Anonymous- Oh, I wish I could give you a hug. I can tell you, you are not alone. Our culture isn't even alone history, abortions have existed for a very long time. This struggle of ours with our motherhood and femininity has always been ours. We are all your sisters and we all struggle in our own ways.

There is nothing we can do that God can't forgive. That's why I think we struggle to accept and comprehend His mercy. It is really hard.

I'll pray for you and I hope you'll find some peace.

-M

Stephen said...

Dear Father,

The question was asked, “Is our parish seen as a place where a family contemplating seeking an abortion might come to seek council?” The answer is, “ Yes. Yes we are. However, We must constantly strive to do better.” That question has no stinger.

You wrote, “ Women who have had abortions say they didn’t approach fellow church goers or their pastors because they feared they would be looked down upon.” Ok, whose fault is that? Is that 1000% the fault of the Church and her people? No. I get “looked down upon” a hundred times a day for a hundred reasons. And its not just because
I am married. My Pastor has never looked down upon me. Askance, perplexed maybe, but never down.

You wrote, “ Can we love as God chooses to love us even with all of our faults and failings?” The answer is, “NO, of course not. However, we must constantly strive to do better.”

You asked, “Can we none-the-less be seen as non-condemnatory and loving to the point that someone so desperate that they are contemplating having an abortion may see each and every
one of us as a person to approach for prayer and guidance?”

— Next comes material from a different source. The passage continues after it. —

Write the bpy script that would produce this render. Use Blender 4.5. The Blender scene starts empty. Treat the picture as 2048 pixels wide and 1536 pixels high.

The answer is: “ NO! Most of us are, just not each and everyone of us. Give me a break.

As for myself, I will follow St. John Paul II, "Every woman who has suffered an abortion must be given love, compassion and forgiveness." That is what the Catholics who are receiving the sacraments and practicing their faith do everyday.



Anonymous said...

I don't really have any solutions to offer.

But I can say that as a Catholic woman I struggle deeply with the pro-life movement in the Church. I agree with the teachings but....

Abortion and the rejection of traditional womanhood wasn't shouted at the street corners it was whispered in our ears. It was in books, movies, music. It was fostered by adults who paid attention to what was going on in our lives. Those adults found moments when we were treated poorly or unfairly and took advantage of the situation to promote the rejection of Truth.

Our response to that is signs on the street corner?

That's unfair. I know it is. But there is a part of me that wonders does the Church (as a whole) really take the well-being of women seriously or does it just want to push the law and social pressure back to "normal" and forget about it. After all, you don't really have to convince us if we don't have access.

Thank you for asking, Father V. It is really, really nice to see someone ask.